Şarkıcı İzzet Yıldızhan da halk oylamasından sonra Türkiye'nin önünün açılacağına dikkati çekerek, "Bizim o kadar düşmanımız var ki onun için onlara karşı birlik ve beraberlik içinde olmamız gerektiğine inanıyorum ve bundan taraf oyumu kullanıyorum ama özellikle bugün Başbakana başka bir şey soracağım. Ülker grubunun yayınlamış olduğu reklamı soracağım." ifadelerini kullandı.

"İnşallah her şey çok hayırlı ve güzel olacak"

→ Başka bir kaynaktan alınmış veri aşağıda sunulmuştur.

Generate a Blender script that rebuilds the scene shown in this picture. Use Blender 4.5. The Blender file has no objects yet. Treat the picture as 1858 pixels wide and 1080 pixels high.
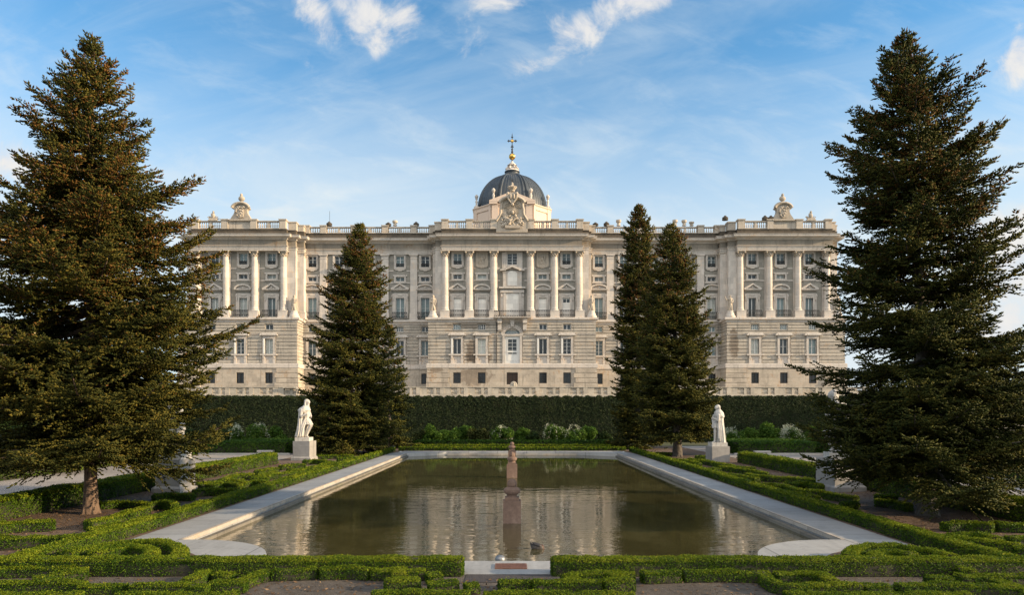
import bpy, bmesh, math, random
import numpy as np
from mathutils import Vector, Matrix
R = math.radians
C = bpy.context.scene.collection
scene = bpy.context.scene

# ------------------------------------------------------------------ camera, world, sun, exposure
F = 1239.0          # focal length in photo pixels (photo 1858 wide)
EYE = 3.2           # eye height over the garden walks
HOR = 750.0         # photo row of the horizon
cam_d = bpy.data.cameras.new('camera')
cam_d.sensor_width = 36.0
cam_d.lens = 36.0 * F / 1858.0
cam_d.shift_y = (HOR - 540.0) / 1858.0
cam_d.clip_start = 0.2
cam_d.clip_end = 4000
cam = bpy.data.objects.new('camera', cam_d)
cam.location = (0, 0, EYE)
cam.rotation_euler = (R(90), 0, 0)
C.objects.link(cam)
scene.camera = cam

SUN_EL, SUN_AZ = R(15.0), R(100.0)      # azimuth from +Y (into the picture) towards +X (right)
sun_dir = Vector((math.sin(SUN_AZ) * math.cos(SUN_EL), math.cos(SUN_AZ) * math.cos(SUN_EL), math.sin(SUN_EL)))
sd = bpy.data.lights.new('sun', 'SUN')
sd.energy = 4.6
sd.angle = R(0.6)
sd.color = (1.0, 0.76, 0.48)
so = bpy.data.objects.new('sun', sd)
so.rotation_euler = (-sun_dir).to_track_quat('-Z', 'Y').to_euler()
so.location = (60, -20, 60)
C.objects.link(so)

scene.view_settings.view_transform = 'Standard'
scene.view_settings.look = 'None'
scene.view_settings.exposure = 1.0
scene.view_settings.gamma = 1.0


class NT:
    """small helper to write node trees"""
    def __init__(s, tree):
        s.t = tree
        s.n = tree.nodes
        s.l = tree.links

    def new(s, kind, **kw):
        n = s.n.new(kind)
        for k, v in kw.items():
            setattr(n, k, v)
        return n

    def put(s, sock, v):
        if isinstance(v, bpy.types.NodeSocket):
            s.l.new(v, sock)
        elif v is not None:
            sock.default_value = v

    def math(s, op, a, b=None, c=None, clamp=False):
        n = s.new('ShaderNodeMath', operation=op, use_clamp=clamp)
        s.put(n.inputs[0], a)
        if b is not None:
            s.put(n.inputs[1], b)
        if c is not None:
            s.put(n.inputs[2], c)
        return n.outputs[0]

    def mix(s, fac, a, b, mode='MIX'):
        n = s.new('ShaderNodeMix', data_type='RGBA', blend_type=mode)
        s.put(n.inputs[0], fac)
        s.put(n.inputs[6], a)
        s.put(n.inputs[7], b)
        return n.outputs[2]

    def noise(s, vec, scale, detail=4, rough=0.55, dist=0.0):
        n = s.new('ShaderNodeTexNoise')
        s.put(n.inputs['Vector'], vec)
        n.inputs['Scale'].default_value = scale
        n.inputs['Detail'].default_value = detail
        n.inputs['Roughness'].default_value = rough
        n.inputs['Distortion'].default_value = dist
        return n.outputs[0]

    def smooth(s, v, lo, hi, a=0.0, b=1.0):
        n = s.new('ShaderNodeMapRange', interpolation_type='SMOOTHSTEP')
        s.put(n.inputs[0], v)
        for k, q in zip((1, 2, 3, 4), (lo, hi, a, b)):
            n.inputs[k].default_value = q
        return n.outputs[0]

    def ramp(s, fac, stops):
        n = s.new('ShaderNodeValToRGB')
        s.put(n.inputs[0], fac)
        e = n.color_ramp.elements
        while len(e) < len(stops):
            e.new(0.5)
        for q, (p, c) in zip(e, stops):
            q.position = p
            q.color = (*c, 1)
        return n.outputs[0]

    def sep(s, v):
        n = s.new('ShaderNodeSeparateXYZ')
        s.put(n.inputs[0], v)
        return n.outputs

    def comb(s, x, y, z):
        n = s.new('ShaderNodeCombineXYZ')
        for i, q in enumerate((x, y, z)):
            s.put(n.inputs[i], q)
        return n.outputs[0]


def make_world():
    w = bpy.data.worlds.new('World')
    scene.world = w
    w.use_nodes = True
    t = NT(w.node_tree)
    t.n.clear()
    out = t.new('ShaderNodeOutputWorld')
    bg = t.new('ShaderNodeBackground')
    bg.inputs[1].default_value = 0.13
    t.l.new(bg.outputs[0], out.inputs[0])
    sky = t.new('ShaderNodeTexSky', sky_type='NISHITA')
    sky.sun_disc = False
    sky.sun_elevation = SUN_EL
    sky.sun_rotation = SUN_AZ
    sky.air_density = 1.0
    sky.dust_density = 0.6
    sky.ozone_density = 2.0
    d = t.new('ShaderNodeTexCoord').outputs['Generated']
    x, y, z = t.sep(d)
    yy = t.math('MAXIMUM', t.math('ABSOLUTE', y), 0.12)
    u = t.math('DIVIDE', x, yy)
    v = t.math('DIVIDE', z, yy)
    uv = t.comb(u, v, t.math('SIGN', y))
    # ---- thin high cloud, drawn out sideways
    ci = t.noise(t.comb(t.math('MULTIPLY', u, 1.6), t.math('MULTIPLY_ADD', u, -1.1, t.math('MULTIPLY', v, 5.2)), 3.7), 1.5, 7, 0.6, 0.7)
    ci = t.smooth(ci, 0.36, 0.80)
    ci2 = t.noise(t.comb(t.math('MULTIPLY', u, 2.2), t.math('MULTIPLY_ADD', u, 1.4, t.math('MULTIPLY', v, 6.0)), 9.1), 3.2, 7, 0.62, 0.4)
    ci = t.math('ADD', t.math('MULTIPLY', ci, 0.5), t.math('MULTIPLY', t.smooth(ci2, 0.45, 0.75), 0.34))
    low = t.smooth(z, 0.19, 0.47, 1.0, 0.0)                      # paler towards the horizon
    veil = t.math('ADD', t.math('MULTIPLY', low, 0.80), t.math('MULTIPLY', ci, 0.60), clamp=True)
    # ---- puffs of cumulus: (u, v, half sizes, tilt, weight)
    puffs = [(-.283, .580, .022, .046, .50, 1.0), (-.222, .585, .046, .030, -.62, 1.05), (-.190, .560, .018, .03, -.4, .9), (-.163, .578, .028, .026, -.5, .92),
             (.115, .572, .092, .024, .62, .95), (.190, .607, .075, .020, .25, 1.0), (.075, .55, .04, .035, .3, .72), (-.062, .556, .024, .03, 0, .60), (-.02, .60, .05, .02, 0, .52),
             (-.286, .49, .012, .026, .4, .66),
             (.742, .525, .028, .038, -.35, 1.05), (.75, .22, .10, .075, 0, 1.0), (.72, .12, .10, .07, 0, .9), (-.755, .37, .05, .035, 0, .85), (-.77, .30, .05, .04, 0, .8),
             (-.62, .02, .3, .05, 0, .7)]
    nz = t.noise(uv, 13, 11, 0.64, 0.45)
    mask = None
    for cu, cv, su, sv, a, wgt in puffs:
        du = t.math('SUBTRACT', u, cu)
        dv = t.math('SUBTRACT', v, cv)
        p = t.math('MULTIPLY', t.math('MULTIPLY_ADD', du, math.cos(a), t.math('MULTIPLY', dv, math.sin(a))), 1 / su)
        q = t.math('MULTIPLY', t.math('MULTIPLY_ADD', dv, math.cos(a), t.math('MULTIPLY', du, -math.sin(a))), 1 / sv)
        r2 = t.math('ADD', t.math('MULTIPLY', p, p), t.math('MULTIPLY', q, q))
        g = t.math('MULTIPLY', t.math('POWER', 2.718, t.math('MULTIPLY', r2, -0.55)), wgt)
        mask = g if mask is None else t.math('MAXIMUM', mask, g)
    mask = t.math('MULTIPLY', mask, t.math('GREATER_THAN', y, 0.05))
    val = t.math('ADD', mask, t.math('MULTIPLY', t.math('SUBTRACT', nz, 0.5), 2.6))
    puff = t.math('MULTIPLY', t.smooth(val, 0.28, 1.08), t.smooth(mask, 0.02, 0.5))
    tint = t.new('ShaderNodeMix', data_type='RGBA', blend_type='MULTIPLY')
    tint.inputs[0].default_value = 1.0
    t.l.new(sky.outputs[0], tint.inputs[6])
    tint.inputs[7].default_value = (SKY_TINT[0], SKY_TINT[1], SKY_TINT[2], 1)
    c = t.mix(veil, tint.outputs[2], (2.95, 3.3, 3.5, 1))
    shade = t.mix(t.smooth(nz, 0.35, 0.65), (2.9, 2.95, 3.1, 1), (3.45, 3.35, 3.2, 1))
    c = t.mix(t.math('MULTIPLY', puff, 0.93), c, shade)
    # unseen bright cloud bank behind the viewer, added to lift the ambient light
    north = t.math('MULTIPLY', t.smooth(y, -0.45, 0.10, 1.0, 0.0), t.smooth(z, 0.30, 0.62))
    bank = t.smooth(t.noise(d, 2.4, 8, 0.6, 0.4), 0.30, 0.62, 0.35, 1.0)
    c = t.mix(t.math('MULTIPLY', north, bank), c, (NORTH_FILL[0], NORTH_FILL[1], NORTH_FILL[2], 1))
    t.l.new(c, bg.inputs[0])


SKY_TINT = (0.54, 0.91, 1.03)
NORTH_FILL = (10.6, 9.8, 8.8)
make_world()

# ------------------------------------------------------------------ helpers: meshes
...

Şarkıcı Muazzez Abacı ise toplantıya davet edilmenin çok hoş olduğunu belirterek, sanatçıların görüşlerinin önemsenmesi ve buna değer verilmesinin kendilerini mutlu ettiğini söyledi. 

Şarkıcı Metin Şentürk de toplantının iyi geçeceğini söyleyerek, "İnşallah ülkemiz için güzel olan, iyi olan ve hepimiz için hayırlı olan ne varsa onları diliyoruz zaten her gün. İnşallah her şey çok hayırlı ve güzel olacak." dedi. 

"Sanatçı sadece eser ortaya koyan değil memleketi için derdi olan insandır"

"Diriliş Ertuğrul" dizisinin yapımcısı Mehmet Bozdağ da buluşmayı çok önemsediğini aktararak, "Özellikle Türkiye’nin bu zorlu sürecinde sanatçılarla bir araya gelinip onların görüşlerinin alınmasını gayet önemsiyorum. Sanatçı sadece eser ortaya koyan değil, memleketi için derdi olan insandır. Bu yüzden ben bu buluşmayı çok önemsiyorum." değerlendirmesini yaptı. 

Şarkıcı Petek Dinçöz ise 18 aylık bir oğlu olduğunu hatırlatarak, "Onun yarınları için, ülkem için ne iyiyse onu istiyorum. İnşallah güzel günlerimiz olacak. Bu akşam onun için buradayım." şeklinde konuştu.